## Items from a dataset
▬▬▬
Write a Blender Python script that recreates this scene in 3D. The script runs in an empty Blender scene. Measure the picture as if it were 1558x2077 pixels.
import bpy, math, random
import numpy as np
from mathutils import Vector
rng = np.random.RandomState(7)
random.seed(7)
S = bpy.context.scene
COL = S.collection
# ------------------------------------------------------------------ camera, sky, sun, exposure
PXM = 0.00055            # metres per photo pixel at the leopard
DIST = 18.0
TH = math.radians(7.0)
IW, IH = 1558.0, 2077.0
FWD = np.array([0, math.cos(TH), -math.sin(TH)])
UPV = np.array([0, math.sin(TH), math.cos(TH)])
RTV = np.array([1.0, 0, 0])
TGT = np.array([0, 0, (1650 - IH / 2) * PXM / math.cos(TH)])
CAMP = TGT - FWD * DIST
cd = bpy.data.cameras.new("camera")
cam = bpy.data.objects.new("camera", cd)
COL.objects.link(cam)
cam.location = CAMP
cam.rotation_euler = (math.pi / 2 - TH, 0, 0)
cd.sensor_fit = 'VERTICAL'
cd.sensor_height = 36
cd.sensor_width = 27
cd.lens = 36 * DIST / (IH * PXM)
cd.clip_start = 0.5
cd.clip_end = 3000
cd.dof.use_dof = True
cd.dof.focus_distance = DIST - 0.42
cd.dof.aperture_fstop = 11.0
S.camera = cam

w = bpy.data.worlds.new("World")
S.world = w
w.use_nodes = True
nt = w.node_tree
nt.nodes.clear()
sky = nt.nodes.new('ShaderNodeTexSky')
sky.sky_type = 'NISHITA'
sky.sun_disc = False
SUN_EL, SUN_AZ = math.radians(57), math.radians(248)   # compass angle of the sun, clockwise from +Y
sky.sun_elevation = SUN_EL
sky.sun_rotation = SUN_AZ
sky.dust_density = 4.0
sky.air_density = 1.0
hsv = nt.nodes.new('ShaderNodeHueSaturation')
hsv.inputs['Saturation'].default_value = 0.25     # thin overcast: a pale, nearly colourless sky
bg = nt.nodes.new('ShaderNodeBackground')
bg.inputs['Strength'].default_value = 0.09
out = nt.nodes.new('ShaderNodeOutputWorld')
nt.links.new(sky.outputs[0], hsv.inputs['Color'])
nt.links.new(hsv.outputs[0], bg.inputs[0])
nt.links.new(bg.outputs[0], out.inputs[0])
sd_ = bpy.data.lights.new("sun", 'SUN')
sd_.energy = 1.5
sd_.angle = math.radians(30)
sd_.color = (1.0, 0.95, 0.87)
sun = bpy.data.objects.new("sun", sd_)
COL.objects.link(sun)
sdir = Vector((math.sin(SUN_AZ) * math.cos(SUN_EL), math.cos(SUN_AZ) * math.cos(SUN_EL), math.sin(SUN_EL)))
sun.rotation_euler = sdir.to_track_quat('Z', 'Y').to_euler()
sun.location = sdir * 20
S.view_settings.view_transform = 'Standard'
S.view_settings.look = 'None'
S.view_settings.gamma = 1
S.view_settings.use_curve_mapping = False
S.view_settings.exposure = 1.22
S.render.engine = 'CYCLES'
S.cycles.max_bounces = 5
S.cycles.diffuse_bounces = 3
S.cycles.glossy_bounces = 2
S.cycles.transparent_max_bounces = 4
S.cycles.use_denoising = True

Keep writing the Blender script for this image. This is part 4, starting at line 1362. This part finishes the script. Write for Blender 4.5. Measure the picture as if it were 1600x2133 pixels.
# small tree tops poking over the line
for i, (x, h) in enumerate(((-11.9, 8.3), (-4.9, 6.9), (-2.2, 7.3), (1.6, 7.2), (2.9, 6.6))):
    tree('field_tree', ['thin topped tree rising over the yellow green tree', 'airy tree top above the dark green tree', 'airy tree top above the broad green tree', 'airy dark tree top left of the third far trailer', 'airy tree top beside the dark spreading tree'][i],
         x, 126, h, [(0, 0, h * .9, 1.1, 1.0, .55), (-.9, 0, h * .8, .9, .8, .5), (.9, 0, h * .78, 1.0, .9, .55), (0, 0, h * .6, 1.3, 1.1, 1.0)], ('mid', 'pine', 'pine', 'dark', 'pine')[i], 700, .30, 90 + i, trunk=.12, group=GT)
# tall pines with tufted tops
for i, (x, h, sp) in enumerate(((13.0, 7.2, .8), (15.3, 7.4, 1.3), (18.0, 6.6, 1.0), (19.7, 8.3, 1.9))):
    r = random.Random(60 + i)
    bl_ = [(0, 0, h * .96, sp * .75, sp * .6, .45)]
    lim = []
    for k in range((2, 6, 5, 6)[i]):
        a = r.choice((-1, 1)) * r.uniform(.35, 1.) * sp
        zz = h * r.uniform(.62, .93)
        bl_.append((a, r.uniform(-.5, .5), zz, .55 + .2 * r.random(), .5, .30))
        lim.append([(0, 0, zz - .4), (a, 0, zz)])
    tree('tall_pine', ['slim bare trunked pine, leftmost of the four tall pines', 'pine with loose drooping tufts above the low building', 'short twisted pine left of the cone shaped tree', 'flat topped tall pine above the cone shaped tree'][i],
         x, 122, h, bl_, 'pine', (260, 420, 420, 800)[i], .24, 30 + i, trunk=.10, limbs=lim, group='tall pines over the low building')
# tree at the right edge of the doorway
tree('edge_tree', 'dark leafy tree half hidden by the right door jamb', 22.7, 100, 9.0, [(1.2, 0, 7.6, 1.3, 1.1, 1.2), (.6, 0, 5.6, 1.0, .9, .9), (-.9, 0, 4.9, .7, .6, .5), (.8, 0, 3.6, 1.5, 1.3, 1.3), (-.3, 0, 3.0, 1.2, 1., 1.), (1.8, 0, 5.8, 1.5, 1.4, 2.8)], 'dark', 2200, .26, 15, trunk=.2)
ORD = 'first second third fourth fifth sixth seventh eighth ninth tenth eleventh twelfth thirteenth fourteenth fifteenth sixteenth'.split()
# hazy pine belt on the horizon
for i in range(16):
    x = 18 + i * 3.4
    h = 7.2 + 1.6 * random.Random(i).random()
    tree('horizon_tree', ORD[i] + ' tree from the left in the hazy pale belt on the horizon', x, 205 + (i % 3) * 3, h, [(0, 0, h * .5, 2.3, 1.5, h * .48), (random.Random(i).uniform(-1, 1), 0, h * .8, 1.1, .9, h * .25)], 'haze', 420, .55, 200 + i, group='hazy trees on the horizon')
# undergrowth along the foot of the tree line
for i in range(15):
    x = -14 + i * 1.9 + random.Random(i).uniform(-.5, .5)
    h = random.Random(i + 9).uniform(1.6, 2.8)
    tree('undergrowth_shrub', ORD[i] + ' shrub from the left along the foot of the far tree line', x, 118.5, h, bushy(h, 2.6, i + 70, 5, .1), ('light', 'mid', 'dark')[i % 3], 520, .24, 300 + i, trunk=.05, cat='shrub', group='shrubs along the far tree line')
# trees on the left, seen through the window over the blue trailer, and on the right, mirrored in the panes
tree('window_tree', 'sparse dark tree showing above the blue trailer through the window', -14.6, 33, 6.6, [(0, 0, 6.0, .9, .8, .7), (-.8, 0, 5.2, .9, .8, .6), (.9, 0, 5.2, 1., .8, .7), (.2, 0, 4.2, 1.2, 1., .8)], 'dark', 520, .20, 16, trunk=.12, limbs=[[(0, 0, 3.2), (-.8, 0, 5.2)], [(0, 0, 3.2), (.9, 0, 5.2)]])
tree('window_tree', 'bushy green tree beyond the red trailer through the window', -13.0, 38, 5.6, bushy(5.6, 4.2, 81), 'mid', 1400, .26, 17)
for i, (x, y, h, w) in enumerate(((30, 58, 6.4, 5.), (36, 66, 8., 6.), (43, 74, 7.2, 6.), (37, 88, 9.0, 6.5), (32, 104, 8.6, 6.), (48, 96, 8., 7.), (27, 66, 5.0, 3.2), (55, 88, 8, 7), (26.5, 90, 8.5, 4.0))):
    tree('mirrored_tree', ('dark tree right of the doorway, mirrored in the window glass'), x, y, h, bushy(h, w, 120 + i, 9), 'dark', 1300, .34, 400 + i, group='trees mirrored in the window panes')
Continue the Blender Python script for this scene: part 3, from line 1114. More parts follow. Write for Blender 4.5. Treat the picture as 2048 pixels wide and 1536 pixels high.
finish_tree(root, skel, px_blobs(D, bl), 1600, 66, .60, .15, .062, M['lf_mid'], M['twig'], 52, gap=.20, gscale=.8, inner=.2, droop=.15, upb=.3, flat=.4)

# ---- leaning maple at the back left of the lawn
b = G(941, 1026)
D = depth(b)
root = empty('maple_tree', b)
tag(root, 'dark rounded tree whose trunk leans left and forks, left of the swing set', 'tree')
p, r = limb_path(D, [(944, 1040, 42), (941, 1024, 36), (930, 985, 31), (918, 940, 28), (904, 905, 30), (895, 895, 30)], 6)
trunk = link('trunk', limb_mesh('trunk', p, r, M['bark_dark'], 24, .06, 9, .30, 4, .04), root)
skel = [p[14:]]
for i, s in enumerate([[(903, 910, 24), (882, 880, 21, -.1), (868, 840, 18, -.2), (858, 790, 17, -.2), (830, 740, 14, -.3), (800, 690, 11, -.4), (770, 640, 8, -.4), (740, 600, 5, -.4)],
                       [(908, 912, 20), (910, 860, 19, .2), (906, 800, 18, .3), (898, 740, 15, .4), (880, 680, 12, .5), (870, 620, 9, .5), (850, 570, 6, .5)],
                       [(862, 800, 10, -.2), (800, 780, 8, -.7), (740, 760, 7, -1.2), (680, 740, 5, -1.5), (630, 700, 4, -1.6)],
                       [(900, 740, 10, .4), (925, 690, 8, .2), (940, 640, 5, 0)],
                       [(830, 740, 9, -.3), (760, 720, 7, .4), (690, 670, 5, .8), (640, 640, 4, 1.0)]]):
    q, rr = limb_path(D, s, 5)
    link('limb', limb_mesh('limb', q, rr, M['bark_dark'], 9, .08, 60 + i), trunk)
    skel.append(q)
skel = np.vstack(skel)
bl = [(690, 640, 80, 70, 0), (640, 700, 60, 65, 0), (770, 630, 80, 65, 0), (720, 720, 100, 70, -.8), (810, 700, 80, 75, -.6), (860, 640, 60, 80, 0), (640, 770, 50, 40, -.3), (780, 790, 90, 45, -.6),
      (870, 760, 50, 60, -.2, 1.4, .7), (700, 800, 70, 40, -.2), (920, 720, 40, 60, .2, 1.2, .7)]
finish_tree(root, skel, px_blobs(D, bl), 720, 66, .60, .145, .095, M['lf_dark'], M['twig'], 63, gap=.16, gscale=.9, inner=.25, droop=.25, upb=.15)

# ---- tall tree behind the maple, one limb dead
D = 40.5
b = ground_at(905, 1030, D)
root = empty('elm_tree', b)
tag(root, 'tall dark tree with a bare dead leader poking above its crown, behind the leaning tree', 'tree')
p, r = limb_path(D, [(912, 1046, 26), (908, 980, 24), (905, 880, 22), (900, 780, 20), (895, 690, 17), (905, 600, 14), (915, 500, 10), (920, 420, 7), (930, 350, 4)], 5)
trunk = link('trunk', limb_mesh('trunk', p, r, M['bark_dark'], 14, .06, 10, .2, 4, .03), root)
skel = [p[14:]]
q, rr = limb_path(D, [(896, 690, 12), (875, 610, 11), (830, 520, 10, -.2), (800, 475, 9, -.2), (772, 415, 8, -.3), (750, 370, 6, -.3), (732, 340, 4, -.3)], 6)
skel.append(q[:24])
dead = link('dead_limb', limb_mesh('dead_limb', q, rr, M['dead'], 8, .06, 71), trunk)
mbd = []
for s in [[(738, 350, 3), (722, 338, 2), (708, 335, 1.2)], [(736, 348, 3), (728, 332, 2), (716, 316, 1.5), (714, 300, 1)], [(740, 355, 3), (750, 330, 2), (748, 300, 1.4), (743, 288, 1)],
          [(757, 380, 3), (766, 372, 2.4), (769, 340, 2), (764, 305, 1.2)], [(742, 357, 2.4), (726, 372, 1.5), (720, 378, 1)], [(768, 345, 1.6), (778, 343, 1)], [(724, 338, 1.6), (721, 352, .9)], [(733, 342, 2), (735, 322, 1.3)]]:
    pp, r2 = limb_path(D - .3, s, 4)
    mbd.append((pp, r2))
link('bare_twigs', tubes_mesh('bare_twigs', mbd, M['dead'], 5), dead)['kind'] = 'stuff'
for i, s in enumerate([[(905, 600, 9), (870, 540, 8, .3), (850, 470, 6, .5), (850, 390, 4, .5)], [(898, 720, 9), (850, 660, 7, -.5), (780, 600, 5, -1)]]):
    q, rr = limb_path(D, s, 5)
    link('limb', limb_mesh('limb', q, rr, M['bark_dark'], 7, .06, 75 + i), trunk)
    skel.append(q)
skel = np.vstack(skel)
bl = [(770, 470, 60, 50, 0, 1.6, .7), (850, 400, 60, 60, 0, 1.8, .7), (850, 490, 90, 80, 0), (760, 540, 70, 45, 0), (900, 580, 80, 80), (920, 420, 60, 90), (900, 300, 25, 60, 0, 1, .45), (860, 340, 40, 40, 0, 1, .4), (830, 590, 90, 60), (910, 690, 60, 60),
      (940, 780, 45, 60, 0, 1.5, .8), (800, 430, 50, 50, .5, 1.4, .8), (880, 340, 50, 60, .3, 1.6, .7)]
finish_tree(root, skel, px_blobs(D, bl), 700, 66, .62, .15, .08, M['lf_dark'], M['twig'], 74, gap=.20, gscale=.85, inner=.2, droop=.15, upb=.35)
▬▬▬
## REQUIRED TASK
Begin at the line that has "Continue the Blender", stop after the line that has "droop=.15, upb=.3, flat=.4)", and repeat exactly those lines, nothing more.

## RESULT OF THIS EXERCISE
Continue the Blender Python script for this scene: part 3, from line 1114. More parts follow. Write for Blender 4.5. Treat the picture as 2048 pixels wide and 1536 pixels high.
finish_tree(root, skel, px_blobs(D, bl), 1600, 66, .60, .15, .062, M['lf_mid'], M['twig'], 52, gap=.20, gscale=.8, inner=.2, droop=.15, upb=.3, flat=.4)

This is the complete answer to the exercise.